Not only are the Philippines, South Africa or the mega-brothels of Europe notorious for sex tourism and the human destruction it brings with it, these governments and societies must be held responsible for the pain and hardship that afflict the lives of the youth, many of them underage children. Sex tourism has created a wonderland of child sex, aided and abetted by the societies that are supposed to protect and nurture these children.
Sex tourism destroys the purpose and fabric of society. The dignity of women, youth and children is downgraded by the people who operate and allow the sex tourist industry to thrive and grow. They see the young as bodies for sale. They do not treat them as individual persons with hearts and souls, feelings, ambitions and hopes for a brighter, happier future.
The traffickers are human traders who broker lives and sell them to whoever is willing to pay a large sum to rape and abuse a child in a hotel room, without fear of retribution or responsibility to the law or human dignity.
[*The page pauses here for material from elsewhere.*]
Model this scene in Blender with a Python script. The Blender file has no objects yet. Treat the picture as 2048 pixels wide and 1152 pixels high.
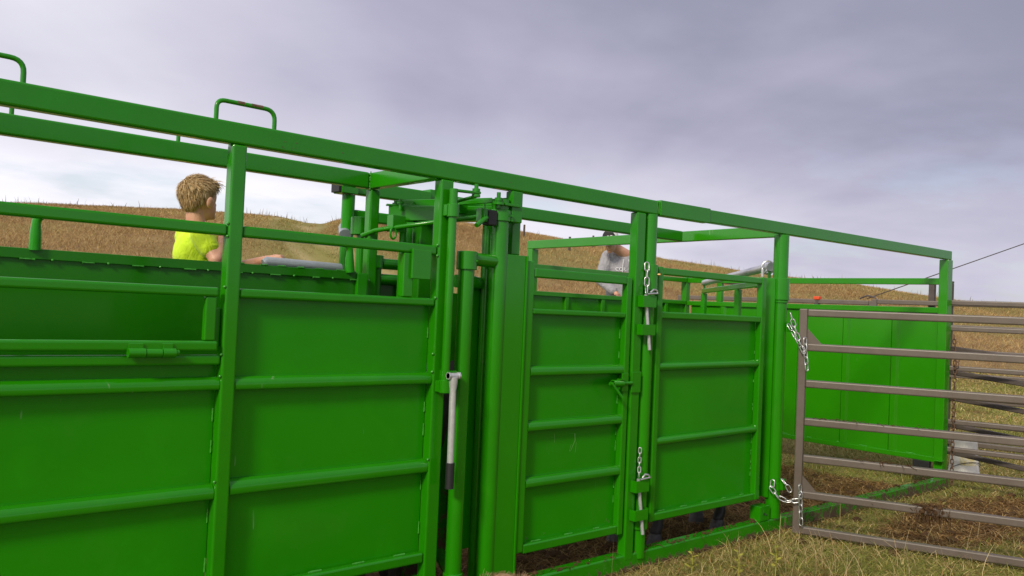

Impunity is the attraction. Prostitution is illegal in the Philippines and in other countries, yet it thrives. The sex bars and clubs are protected by police and politicians, many of whom are club owners themselves.
Once, I went to rescue some children trapped in debt bondage in a tourist hotel frequented by foreign sex tourists. Posing as a customer, I asked the manager in a quiet undertone, nodding towards a small stage where six teenagers each clad in a tiny bikini were gyrating in a languid manner on a pole: "Is it safe here to have one of those young girls?" "Oh sir," the manager answered, "you don't have to worry, here you are completely safe and protected". "Oh really? "Why is that so?" I answered. "But this place is owned by a police officer," he said. The system is corrupt in its exploitation of young women.
People tend to blame the young girls for being lured into the dirty business of exploitation and abuse but it is the apathy and indifference of the public that is past of the exploitation. There is no church or public outcry against it. It is tolerated and thousands of young people suffer, lives destroyed and a once proud nation is prostituted.